Where are men in the fight for gender equality?
Saturday, March 30, 2019

I took a sample of ten relatively mature educated intelligent men and asked them the same question: "Where are men in the fight for gender equality?”

The first one told me that we feminists are always trying to instigate a fight and that he wasn’t going to engage. Six of them, in different words and with different types of emotion (mostly defensiveness) ventured into complaining about the idea of gender equality and how it’s really about the 21st century woman having an unrealistic view of her God-given place in society.

They couldn’t understand why feminists are so intent on upsetting the natural order of things. Women were designed to run the household. To be a soft place to land after a man has had a long day in the field providing for, and protecting the family. Why are women competing to be in the same space, doing the same things and in addition trying to force men to do their (women’s) work?

Two of them said that they are advocates for better treatment of women but that gender equality is quite a stretch. They said that yes, women should be allowed to work. Yes, there are gender-based injustices targeting women but that gender equality was a stretch. They (men) still want a submissive wife who recognizes them as the head of the home.

But one person answered my question on condition that I listen without interjecting because he was speaking from a place of ‘love’ for gender equality. And boy am I glad that I listened because I learnt so much about the reason why the feminist movement has very few men on board.

First, there is the issue of the word being used to front the gender equality cause. Feminism. Apparently, at face value the word doesn’t so much represent gender equality as it represents the fight for matriarchy. It says women want to take over power and we know that everyone loves power. People might be willing to share it but to give it up completely? That’s an impossible ask.

Then there is the fact that the gender equality movement often demands that men see themselves as the problem. They want men to say: "Yes, we are the ones assaulting women. We are the ones who are overbearing, too aggressive, too power hungry, have fragile egos and we need to stop.” And who wants to be part of a movement which constantly demonizes their gender?
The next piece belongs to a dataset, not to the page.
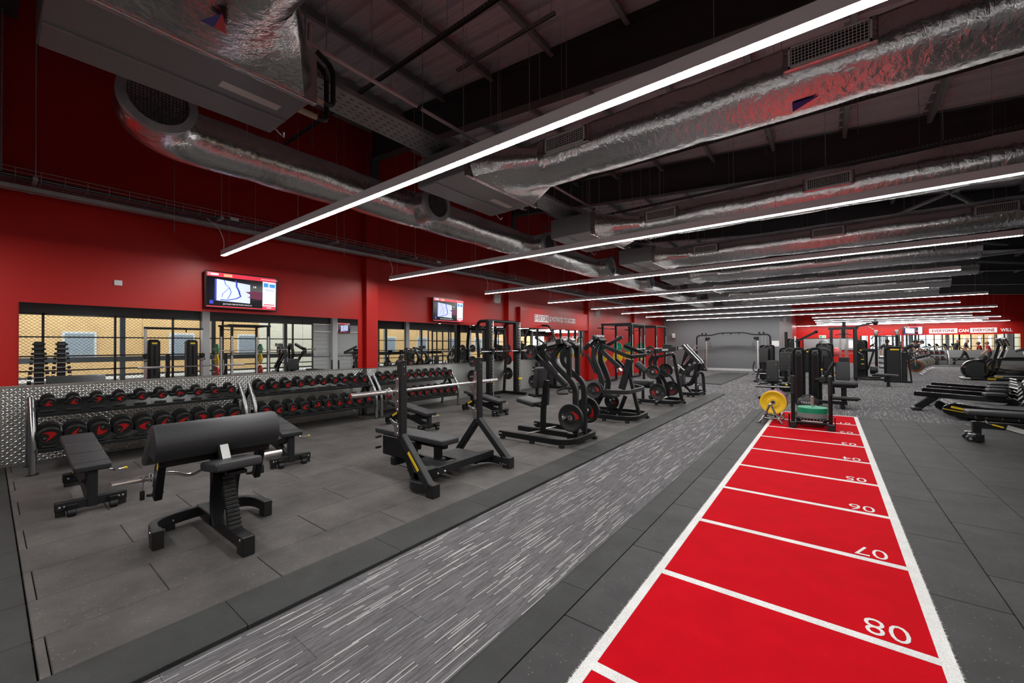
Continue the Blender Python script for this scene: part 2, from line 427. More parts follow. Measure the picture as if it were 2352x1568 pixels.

The men who join the movement are still not fully accepted into the fight. Women will be sure to remind them that they (men) don’t understand what women go through. In the end some of them fall back, exhausted.

Lastly, no one is really training men to handle the empowered woman. So those who encounter an empowered woman either try to subdue her or they run away.

So these are the spaces in which men exist when it comes to the fight for gender equality. And unless we engage them in those spaces, the fight will not achieve the desired gains.